La batalla del Puente Milvio, cerca de Roma, cambió el curso de la historia y, pese a que aconteció a principios del siglo IV dC, aún somos deudores de lo que aconteció en dicha contienda y de su resultado. Se enfrentaban dos emperadores romanos, aún de Oriente y Occidente, Constantino I y Majencio. La lucha era incierta. La matanza, indescriptible. De pronto, una señal en el cielo, una cruz luminosa alzada sobre el mismo sol, acompañaba de una inscripción que indicaba, en latín: con este signo vencerás. La batalla cambió de registro. Majencio se ahogó en el río Tiber.
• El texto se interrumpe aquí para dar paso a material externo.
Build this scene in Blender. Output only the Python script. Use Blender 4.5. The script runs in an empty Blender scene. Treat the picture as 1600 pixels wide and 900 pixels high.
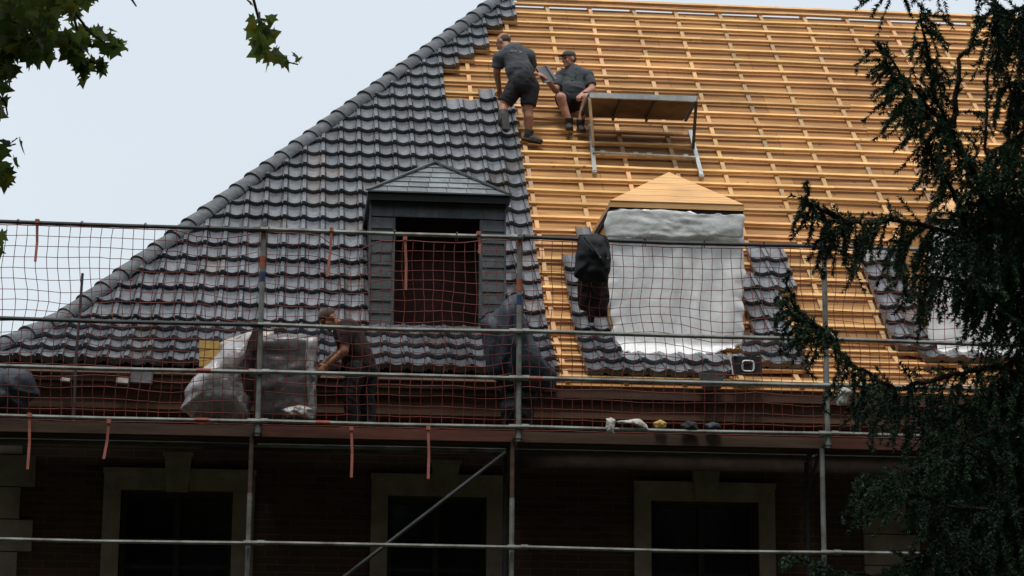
import bpy, bmesh, math, random
import numpy as np
from mathutils import Vector, Matrix, noise

sc = bpy.context.scene
C = sc.collection
R_ = random.Random(7)

# ------------------------------------------------------------------ camera
FPX, TH, YW, RO = 3500.0, math.radians(11.5), math.radians(5.6), -0.008
cF = Vector((math.sin(YW) * math.cos(TH), math.cos(YW) * math.cos(TH), math.sin(TH)))
cR0 = Vector((math.cos(YW), -math.sin(YW), 0))
cU0 = cR0.cross(cF)
cR = cR0 * math.cos(RO) - cU0 * math.sin(RO)
cU = cU0 * math.cos(RO) + cR0 * math.sin(RO)
cC = Vector((0, 0, 1.6))
cd = bpy.data.cameras.new('camera')
cam = bpy.data.objects.new('camera', cd)
C.objects.link(cam)
cd.sensor_width = 36
cd.lens = FPX / 1600 * 36
cd.clip_end = 3000
cam.matrix_world = Matrix(((cR.x, cU.x, -cF.x, cC.x), (cR.y, cU.y, -cF.y, cC.y), (cR.z, cU.z, -cF.z, cC.z), (0, 0, 0, 1)))
sc.camera = cam

# ------------------------------------------------------------------ world, sun, exposure
SUN_EL, SUN_AZ = math.radians(72), math.radians(200)      # high, a little to the left of the street, veiled by cloud
w = bpy.data.worlds.new('World')
sc.world = w
w.use_nodes = True
nt = w.node_tree
nt.nodes.clear()
N = nt.nodes.new
L = nt.links.new
out = N('ShaderNodeOutputWorld')
bg = N('ShaderNodeBackground')
bg.inputs[1].default_value = 0.1
sky = N('ShaderNodeTexSky')
sky.sky_type = 'NISHITA'
sky.sun_disc = False
sky.sun_elevation = SUN_EL
sky.sun_rotation = SUN_AZ
sky.dust_density = 3
tc = N('ShaderNodeTexCoord')
sep = N('ShaderNodeSeparateXYZ')
L(tc.outputs['Generated'], sep.inputs[0])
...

Tras la victoria, Constantino I, todo y manteniendo su estatuto divino -era la encarnación de Apolo-, se convirtió al Cristianismo. Casi un siglo más tarde, otro emperador, Teodosio, ordenó cerrar los templos paganos e impuso al cristianismo como única religión imperial en detrimento e la multiplicidad de religiones que se seguían, desde la capitolina hasta el mitraísmo.
Un arco de triunfo, cabe el Coliseo romano, aún en buen estado, celebra dicha victoria. Una inscripción detalla la razón de su construcción: "Imperatori Caesari Flavio Constantino Maximo Pio Felici Agusto senatus populusque Romanus quod instinctu divinitatis mentis magnitudine cum exercitu suo..."
La traducción de lo que acontece al emperador es clara:"... a través la inspiración de un dios y gracias a la grandeza de su espíritu (o inteligencia)...."
Constantino venció debido a su inteligencia y a una inspiración sobrenatural.
Mas, instinctus, en latín, no significa inspiración, sino, como podemos suponer, instigación. El verbo instinguo se traduce por empujar o excitar.
La noción de inspiración divina es muy antigua, aunque fue Platón quien más la desarrolló y la definió, antes de los matices o acotaciones introducidos por Aristóteles.
Para Platón, siguiendo lo que ya afirmaban poetas como Homero y Hesíodo, los poetas componían al dictado de los dioses. Éstos eran los responsables de las obras, a las que los poetas nada añadían, comportándose como meros transcriptores al servicio de la voz sobrenatural.
Esta nula responsabilidad autoral del poeta -un simple secretario- era, para Platón, un signo de la vacuidad del poeta inspirado, escogido, sin duda por la divinidad para actuar de portavoz de los designios divinos, pero cuya elección respondía a la incapacidad del poeta de modificar el dictado divino, de introducir alguna coletilla, alguna palabra tan solo, personal. El poeta era una obediente transcriptor que, sostenía Platón, ni siquiera sabía qué significaba lo que escribía.
Aristóteles matizó este desconsideración del poeta. Desde luego, los poemas memorables eran los que respondían a una autoría sobrenatural, pero el poeta no era un agente pasivo, sino que era capaz de desarrollar lo que los dioses o las Musas le indicaban. Le indicaban una línea argumental, innovadora, original, fuera del alcance de la inventiva humana, muy superior a lo que un poeta carente de inspiración podía idear, pero que aquél debía completar las palabras divinas, el argumento esbozado sobrenaturalmente. Se esperaba, pues, que el poeta colaborara con la divinidad. Ambos eran co-autores.
Es ésta concepción de la inspiración que se impuso en Roma. Es cierto que Constantino era un dios, pero un dios menor, al fin, que requería un acicate sobrenatural para actuar. El éxito del obrar no era debido solo a este empuje, sino que la inteligencia del inspirado tenía mucho que ver, una inteligencia que ni siquiera Aristóteles destacó, y que abría la vía a la progresiva exaltación del ser humano, capaz de emprender obras y hazañas deslumbrantes, gracias al aguijón divino, a la activación sobrenatural de la mente humana, la facultad superior que acercaba al hombre al cielo.